§ Objective
Print, without altering anything, the lines from the one that holds "rt=0.008, ex=0.45, bf=0.3)" to the one that holds "rg = np.random.RandomState(11)", inclusive. No other lines belong in the output.
____
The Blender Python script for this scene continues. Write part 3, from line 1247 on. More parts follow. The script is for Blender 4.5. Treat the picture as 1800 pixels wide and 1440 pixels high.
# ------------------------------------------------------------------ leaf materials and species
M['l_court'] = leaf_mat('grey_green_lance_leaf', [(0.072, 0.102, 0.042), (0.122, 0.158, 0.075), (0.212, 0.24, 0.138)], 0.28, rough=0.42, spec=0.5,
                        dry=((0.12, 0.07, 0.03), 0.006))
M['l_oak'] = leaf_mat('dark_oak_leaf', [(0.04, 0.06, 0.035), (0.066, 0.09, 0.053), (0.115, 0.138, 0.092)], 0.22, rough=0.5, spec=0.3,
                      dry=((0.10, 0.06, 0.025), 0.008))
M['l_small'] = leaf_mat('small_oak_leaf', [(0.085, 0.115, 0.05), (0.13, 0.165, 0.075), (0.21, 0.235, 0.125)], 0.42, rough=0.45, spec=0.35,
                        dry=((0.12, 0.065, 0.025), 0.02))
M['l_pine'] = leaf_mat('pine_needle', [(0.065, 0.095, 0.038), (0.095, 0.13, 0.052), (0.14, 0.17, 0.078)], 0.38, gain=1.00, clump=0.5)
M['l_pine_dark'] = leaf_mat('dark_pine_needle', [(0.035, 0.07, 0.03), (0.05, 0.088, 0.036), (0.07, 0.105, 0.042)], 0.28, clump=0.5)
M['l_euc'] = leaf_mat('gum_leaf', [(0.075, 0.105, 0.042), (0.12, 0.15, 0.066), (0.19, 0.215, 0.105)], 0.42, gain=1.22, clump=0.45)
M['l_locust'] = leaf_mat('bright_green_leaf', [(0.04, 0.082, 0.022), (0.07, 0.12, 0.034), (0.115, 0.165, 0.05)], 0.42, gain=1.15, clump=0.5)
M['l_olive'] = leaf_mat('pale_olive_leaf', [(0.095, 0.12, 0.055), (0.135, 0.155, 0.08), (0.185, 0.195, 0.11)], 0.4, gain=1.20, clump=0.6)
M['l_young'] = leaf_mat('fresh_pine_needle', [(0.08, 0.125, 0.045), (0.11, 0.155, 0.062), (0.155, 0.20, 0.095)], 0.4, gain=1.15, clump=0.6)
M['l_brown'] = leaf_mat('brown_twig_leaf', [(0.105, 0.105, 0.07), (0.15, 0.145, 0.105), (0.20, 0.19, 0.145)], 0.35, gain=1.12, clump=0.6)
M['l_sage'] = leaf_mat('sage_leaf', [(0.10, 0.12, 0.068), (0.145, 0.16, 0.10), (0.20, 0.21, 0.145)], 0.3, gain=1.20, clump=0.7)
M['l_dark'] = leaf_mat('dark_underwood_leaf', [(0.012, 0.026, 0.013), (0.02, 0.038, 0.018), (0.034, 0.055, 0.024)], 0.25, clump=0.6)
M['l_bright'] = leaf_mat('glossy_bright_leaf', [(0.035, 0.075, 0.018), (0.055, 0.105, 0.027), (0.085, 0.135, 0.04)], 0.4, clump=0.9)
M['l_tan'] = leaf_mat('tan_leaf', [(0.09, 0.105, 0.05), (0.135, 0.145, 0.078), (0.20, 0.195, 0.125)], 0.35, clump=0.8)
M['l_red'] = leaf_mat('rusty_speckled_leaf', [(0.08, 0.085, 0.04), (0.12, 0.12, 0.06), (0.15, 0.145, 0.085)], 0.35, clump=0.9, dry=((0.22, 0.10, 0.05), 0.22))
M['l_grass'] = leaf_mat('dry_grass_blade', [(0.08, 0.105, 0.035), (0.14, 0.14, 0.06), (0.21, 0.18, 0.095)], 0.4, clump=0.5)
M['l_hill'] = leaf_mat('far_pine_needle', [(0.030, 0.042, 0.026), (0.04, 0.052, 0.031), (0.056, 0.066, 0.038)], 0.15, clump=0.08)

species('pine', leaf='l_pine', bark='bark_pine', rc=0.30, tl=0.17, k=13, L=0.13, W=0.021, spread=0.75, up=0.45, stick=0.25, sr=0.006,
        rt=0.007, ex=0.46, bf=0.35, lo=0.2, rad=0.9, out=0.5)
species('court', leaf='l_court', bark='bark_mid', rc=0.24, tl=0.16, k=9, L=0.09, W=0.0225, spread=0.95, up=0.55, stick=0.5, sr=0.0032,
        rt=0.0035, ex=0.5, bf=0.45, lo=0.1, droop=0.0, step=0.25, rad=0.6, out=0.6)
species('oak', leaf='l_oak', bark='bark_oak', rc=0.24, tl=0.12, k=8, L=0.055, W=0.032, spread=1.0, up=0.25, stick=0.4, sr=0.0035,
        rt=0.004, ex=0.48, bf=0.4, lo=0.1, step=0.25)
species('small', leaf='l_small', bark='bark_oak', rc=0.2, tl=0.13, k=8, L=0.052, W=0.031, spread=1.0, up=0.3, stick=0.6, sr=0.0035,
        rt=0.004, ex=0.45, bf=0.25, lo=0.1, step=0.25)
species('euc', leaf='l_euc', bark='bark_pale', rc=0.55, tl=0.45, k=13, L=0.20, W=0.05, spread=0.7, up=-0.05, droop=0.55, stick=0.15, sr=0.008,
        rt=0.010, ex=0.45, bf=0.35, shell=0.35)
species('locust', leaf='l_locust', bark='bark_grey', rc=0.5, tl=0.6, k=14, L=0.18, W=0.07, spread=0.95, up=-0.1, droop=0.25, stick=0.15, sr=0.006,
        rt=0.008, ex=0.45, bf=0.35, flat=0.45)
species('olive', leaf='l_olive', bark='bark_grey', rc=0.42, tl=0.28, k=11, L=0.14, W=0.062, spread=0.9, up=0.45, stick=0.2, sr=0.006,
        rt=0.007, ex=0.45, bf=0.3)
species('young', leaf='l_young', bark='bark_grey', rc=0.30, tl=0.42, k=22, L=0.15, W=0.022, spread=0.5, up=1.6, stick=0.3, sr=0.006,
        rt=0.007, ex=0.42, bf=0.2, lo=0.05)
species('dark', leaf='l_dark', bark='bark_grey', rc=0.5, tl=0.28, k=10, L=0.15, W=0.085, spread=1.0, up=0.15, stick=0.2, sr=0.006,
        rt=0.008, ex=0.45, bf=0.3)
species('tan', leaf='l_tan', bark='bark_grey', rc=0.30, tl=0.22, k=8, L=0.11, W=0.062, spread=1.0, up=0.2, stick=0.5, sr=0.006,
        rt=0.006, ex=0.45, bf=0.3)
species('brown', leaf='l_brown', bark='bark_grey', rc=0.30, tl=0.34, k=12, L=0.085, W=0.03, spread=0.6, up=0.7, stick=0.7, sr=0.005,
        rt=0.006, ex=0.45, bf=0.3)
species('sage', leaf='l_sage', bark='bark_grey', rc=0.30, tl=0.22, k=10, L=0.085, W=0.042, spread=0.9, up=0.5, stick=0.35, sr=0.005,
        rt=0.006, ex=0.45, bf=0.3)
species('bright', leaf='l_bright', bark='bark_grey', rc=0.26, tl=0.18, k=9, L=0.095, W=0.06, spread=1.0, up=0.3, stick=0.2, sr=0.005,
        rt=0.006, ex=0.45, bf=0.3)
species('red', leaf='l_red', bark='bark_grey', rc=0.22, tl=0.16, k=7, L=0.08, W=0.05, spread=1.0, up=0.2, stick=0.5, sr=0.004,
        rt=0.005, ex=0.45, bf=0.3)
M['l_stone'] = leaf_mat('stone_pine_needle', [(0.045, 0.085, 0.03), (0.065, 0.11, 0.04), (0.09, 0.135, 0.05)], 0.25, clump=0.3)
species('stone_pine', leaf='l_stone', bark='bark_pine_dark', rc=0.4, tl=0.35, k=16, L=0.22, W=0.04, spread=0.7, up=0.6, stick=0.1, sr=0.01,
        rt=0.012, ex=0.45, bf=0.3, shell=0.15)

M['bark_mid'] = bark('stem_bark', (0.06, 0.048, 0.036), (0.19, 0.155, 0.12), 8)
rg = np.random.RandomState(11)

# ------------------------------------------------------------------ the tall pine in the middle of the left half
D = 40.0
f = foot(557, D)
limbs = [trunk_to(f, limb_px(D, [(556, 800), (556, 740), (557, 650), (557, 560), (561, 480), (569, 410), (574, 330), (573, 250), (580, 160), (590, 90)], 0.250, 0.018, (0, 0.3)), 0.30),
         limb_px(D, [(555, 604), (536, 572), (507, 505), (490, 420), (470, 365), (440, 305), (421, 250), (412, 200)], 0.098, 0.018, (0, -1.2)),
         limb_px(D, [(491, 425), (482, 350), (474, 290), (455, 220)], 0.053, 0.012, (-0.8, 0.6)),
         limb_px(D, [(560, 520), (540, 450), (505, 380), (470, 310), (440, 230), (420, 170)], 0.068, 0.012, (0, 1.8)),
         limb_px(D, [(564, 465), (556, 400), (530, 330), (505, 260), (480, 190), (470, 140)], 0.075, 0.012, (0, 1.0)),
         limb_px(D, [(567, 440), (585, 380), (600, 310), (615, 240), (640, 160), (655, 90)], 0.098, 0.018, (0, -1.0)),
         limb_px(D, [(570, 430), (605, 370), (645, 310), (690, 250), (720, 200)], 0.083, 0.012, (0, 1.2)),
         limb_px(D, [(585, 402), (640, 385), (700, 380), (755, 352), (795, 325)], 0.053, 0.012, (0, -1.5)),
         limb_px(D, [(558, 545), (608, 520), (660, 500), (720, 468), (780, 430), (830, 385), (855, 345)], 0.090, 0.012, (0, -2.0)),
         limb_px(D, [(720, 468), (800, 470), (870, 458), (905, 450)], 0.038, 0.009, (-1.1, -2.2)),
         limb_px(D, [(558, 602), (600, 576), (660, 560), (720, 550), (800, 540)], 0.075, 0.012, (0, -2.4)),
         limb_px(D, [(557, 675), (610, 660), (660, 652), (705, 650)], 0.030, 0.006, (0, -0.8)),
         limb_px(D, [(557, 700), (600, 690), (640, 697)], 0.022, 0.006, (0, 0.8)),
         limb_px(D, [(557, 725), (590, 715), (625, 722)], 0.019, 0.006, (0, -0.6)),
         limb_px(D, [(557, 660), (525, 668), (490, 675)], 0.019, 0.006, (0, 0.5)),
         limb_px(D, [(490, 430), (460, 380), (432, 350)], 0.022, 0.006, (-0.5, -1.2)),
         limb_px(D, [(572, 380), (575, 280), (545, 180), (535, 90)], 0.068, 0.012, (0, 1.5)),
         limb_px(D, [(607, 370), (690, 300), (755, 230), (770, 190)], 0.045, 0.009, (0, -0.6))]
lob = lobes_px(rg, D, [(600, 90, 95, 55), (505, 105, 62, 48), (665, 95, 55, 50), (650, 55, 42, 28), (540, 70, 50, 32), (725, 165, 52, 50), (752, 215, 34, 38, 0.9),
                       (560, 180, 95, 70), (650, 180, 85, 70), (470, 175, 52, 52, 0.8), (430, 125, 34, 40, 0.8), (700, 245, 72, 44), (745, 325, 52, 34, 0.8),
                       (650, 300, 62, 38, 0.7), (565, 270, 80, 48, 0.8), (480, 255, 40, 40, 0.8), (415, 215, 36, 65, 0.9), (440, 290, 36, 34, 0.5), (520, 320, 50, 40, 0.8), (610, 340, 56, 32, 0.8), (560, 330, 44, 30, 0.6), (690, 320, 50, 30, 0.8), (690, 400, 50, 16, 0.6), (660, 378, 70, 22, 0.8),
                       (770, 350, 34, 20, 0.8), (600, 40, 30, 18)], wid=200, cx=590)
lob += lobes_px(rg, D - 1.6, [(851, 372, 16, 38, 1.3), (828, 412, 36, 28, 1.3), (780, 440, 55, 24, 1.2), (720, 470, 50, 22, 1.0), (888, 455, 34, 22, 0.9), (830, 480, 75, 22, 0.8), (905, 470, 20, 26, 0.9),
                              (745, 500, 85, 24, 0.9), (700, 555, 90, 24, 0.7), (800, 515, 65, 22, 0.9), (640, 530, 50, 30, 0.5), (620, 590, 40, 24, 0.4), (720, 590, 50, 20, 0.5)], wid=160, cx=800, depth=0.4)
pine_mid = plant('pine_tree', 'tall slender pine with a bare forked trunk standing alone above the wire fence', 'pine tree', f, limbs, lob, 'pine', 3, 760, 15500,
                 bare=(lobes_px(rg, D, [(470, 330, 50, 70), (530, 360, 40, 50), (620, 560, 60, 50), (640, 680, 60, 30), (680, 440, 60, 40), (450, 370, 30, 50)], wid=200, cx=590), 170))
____
§ Answer to this task
        rt=0.008, ex=0.45, bf=0.3)
species('tan', leaf='l_tan', bark='bark_grey', rc=0.30, tl=0.22, k=8, L=0.11, W=0.062, spread=1.0, up=0.2, stick=0.5, sr=0.006,
        rt=0.006, ex=0.45, bf=0.3)
species('brown', leaf='l_brown', bark='bark_grey', rc=0.30, tl=0.34, k=12, L=0.085, W=0.03, spread=0.6, up=0.7, stick=0.7, sr=0.005,
        rt=0.006, ex=0.45, bf=0.3)
species('sage', leaf='l_sage', bark='bark_grey', rc=0.30, tl=0.22, k=10, L=0.085, W=0.042, spread=0.9, up=0.5, stick=0.35, sr=0.005,
        rt=0.006, ex=0.45, bf=0.3)
species('bright', leaf='l_bright', bark='bark_grey', rc=0.26, tl=0.18, k=9, L=0.095, W=0.06, spread=1.0, up=0.3, stick=0.2, sr=0.005,
        rt=0.006, ex=0.45, bf=0.3)
species('red', leaf='l_red', bark='bark_grey', rc=0.22, tl=0.16, k=7, L=0.08, W=0.05, spread=1.0, up=0.2, stick=0.5, sr=0.004,
        rt=0.005, ex=0.45, bf=0.3)
M['l_stone'] = leaf_mat('stone_pine_needle', [(0.045, 0.085, 0.03), (0.065, 0.11, 0.04), (0.09, 0.135, 0.05)], 0.25, clump=0.3)
species('stone_pine', leaf='l_stone', bark='bark_pine_dark', rc=0.4, tl=0.35, k=16, L=0.22, W=0.04, spread=0.7, up=0.6, stick=0.1, sr=0.01,
        rt=0.012, ex=0.45, bf=0.3, shell=0.15)

M['bark_mid'] = bark('stem_bark', (0.06, 0.048, 0.036), (0.19, 0.155, 0.12), 8)
rg = np.random.RandomState(11)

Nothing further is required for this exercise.